Russische Revolutionen und Selbstverteidigungsgruppen

Im Osten - und auch in der Emigration - wurden die Bundisten durch zahlreiche konvertierte Künstler und Arbeiter verstärkt, denen der zunehmende Charakter einer säkularen Partei gefiel. In der „Partei“ dominierte bald die „Intelligenzija“ (siehe auch Vladimir Medem und einige seiner Gegenspieler wie Leo Trotzkij), während andere - soweit politisch möglich - Gewerkschaften gründeten und sich mit den Arbeiterzionisten zu Selbstverteidigungs-Gruppen zusammen schlossen. Sie hatten die Hauptaufgabe, die jüdischen Gemeinden vor den Regierungstruppen und vor den zunehmenden Pogromen zu schützen.

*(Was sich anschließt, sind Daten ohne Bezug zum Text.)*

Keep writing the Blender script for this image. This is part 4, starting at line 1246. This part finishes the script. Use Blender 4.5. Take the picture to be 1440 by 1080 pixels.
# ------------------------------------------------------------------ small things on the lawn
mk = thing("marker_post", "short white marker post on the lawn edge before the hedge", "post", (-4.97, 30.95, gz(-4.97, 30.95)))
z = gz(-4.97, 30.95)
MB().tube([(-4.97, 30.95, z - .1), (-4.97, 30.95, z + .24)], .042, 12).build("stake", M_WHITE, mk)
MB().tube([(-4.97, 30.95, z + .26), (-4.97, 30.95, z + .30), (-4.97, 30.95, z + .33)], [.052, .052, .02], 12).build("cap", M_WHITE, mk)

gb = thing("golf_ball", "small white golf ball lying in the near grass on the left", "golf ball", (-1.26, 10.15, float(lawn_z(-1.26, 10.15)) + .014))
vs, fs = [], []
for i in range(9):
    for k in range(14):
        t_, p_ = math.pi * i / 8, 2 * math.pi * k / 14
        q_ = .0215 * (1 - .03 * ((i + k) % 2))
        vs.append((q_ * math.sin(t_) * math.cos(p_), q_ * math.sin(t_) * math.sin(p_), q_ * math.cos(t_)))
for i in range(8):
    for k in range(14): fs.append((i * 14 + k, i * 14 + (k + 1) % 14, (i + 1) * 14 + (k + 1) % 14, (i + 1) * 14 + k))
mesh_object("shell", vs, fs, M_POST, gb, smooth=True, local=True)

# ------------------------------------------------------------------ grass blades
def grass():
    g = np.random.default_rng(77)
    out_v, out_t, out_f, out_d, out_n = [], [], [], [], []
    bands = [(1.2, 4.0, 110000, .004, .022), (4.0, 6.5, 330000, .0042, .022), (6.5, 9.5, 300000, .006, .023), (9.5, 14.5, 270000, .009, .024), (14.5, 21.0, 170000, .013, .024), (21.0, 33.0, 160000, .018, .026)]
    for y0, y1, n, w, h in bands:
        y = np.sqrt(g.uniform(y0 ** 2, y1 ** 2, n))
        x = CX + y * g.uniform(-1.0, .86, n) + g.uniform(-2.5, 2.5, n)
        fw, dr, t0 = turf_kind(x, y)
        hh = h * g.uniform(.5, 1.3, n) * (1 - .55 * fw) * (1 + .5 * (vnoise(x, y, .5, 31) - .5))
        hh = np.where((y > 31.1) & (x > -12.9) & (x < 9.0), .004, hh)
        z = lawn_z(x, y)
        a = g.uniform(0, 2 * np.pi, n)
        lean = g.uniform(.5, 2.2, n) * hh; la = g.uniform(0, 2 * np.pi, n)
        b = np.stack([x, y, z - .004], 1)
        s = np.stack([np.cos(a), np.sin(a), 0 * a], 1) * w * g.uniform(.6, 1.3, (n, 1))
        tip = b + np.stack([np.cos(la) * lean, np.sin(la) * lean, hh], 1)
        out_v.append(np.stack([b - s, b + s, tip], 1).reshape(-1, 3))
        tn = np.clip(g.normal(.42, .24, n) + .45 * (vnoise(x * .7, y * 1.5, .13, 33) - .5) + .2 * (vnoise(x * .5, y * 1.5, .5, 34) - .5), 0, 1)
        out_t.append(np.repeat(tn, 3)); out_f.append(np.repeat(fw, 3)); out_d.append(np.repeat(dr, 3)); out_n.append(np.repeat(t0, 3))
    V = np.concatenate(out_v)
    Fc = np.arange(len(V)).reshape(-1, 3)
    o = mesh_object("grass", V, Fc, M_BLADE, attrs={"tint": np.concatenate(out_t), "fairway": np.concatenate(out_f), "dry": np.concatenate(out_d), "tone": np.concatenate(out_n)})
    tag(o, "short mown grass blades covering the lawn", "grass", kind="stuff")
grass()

Eine entscheidende Rolle spielten die weißrussischen Bundisten in der Russischen Revolution von 1905, die sie in den jüdischen Städten anführten. Aus ihrer Kooperation mit den Sozialdemokraten der SDKPiL („Sozialdemokratie des Königreichs Polen und Litauen“) entstand 1910 die Jugendorganisation „Tsukunft“ (jiddisch für Zukunft).

Die vom „Bund“ unterstützte Februarrevolution 1917 führte zu einer Regierung, die nach Demokratie strebte und den staatlichen Antisemitismus abschaffen wollte. Doch Lenins Bolschewiki rissen in der Oktoberrevolution die Macht an sich und wurden zu heftigen Gegnern der Bundisten, obwohl sie prominente Juden wie Leo Trotzki in ihren Reihen hatten. Um 1920 war der Bund zerschlagen, seine Mitglieder tot oder emigriert, und der Rest fiel im folgenden Jahrzehnt StalinsGroßer Säuberung“ zum Opfer.

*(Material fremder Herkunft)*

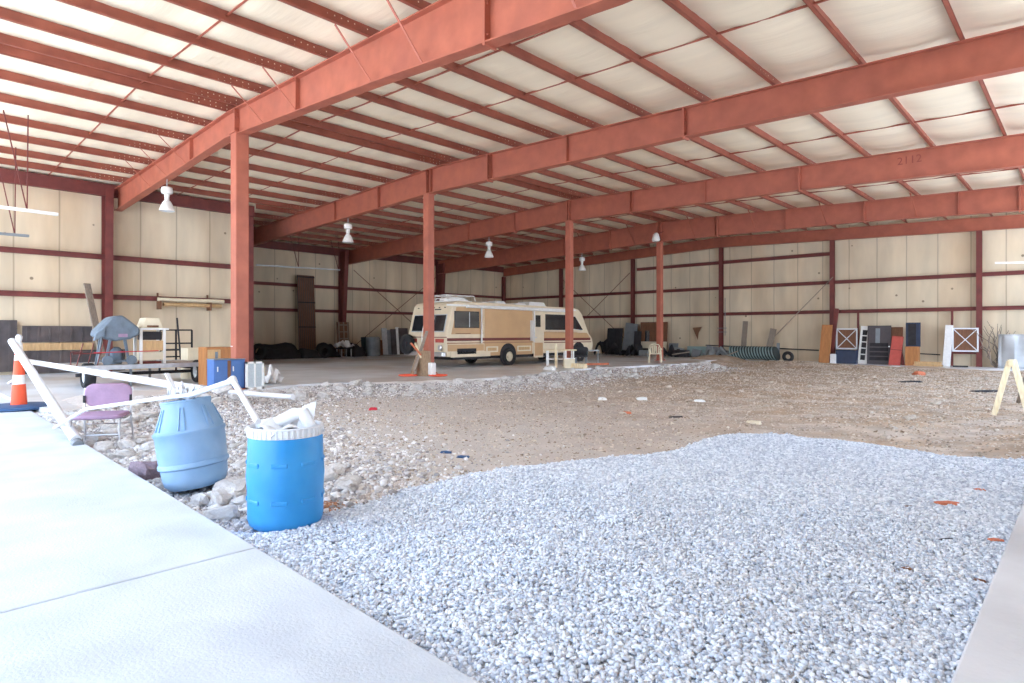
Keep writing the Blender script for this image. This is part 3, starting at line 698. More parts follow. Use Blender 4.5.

Die Emigration in den Westen

In der Zwischenkriegszeit entwickelten vor allem die Bundisten der Pariser Emigration und die Gruppen in den Neuengland-Staaten der Vereinigten Staaten eine hohe Wirksamkeit. Zwei Pariser Gruppen, die sich um 1922 von den allzu aktivistischen Linkssozialisten distanzierten, gründeten den Arbeiterklub ... und einige Jagre später (1929) die Medem-Bibliothek. Letztere ist zum wichtigsten Forschungsinstitut über Jiddische Sprache und Kultur geworden und besitzt heute über 30.000 Bände.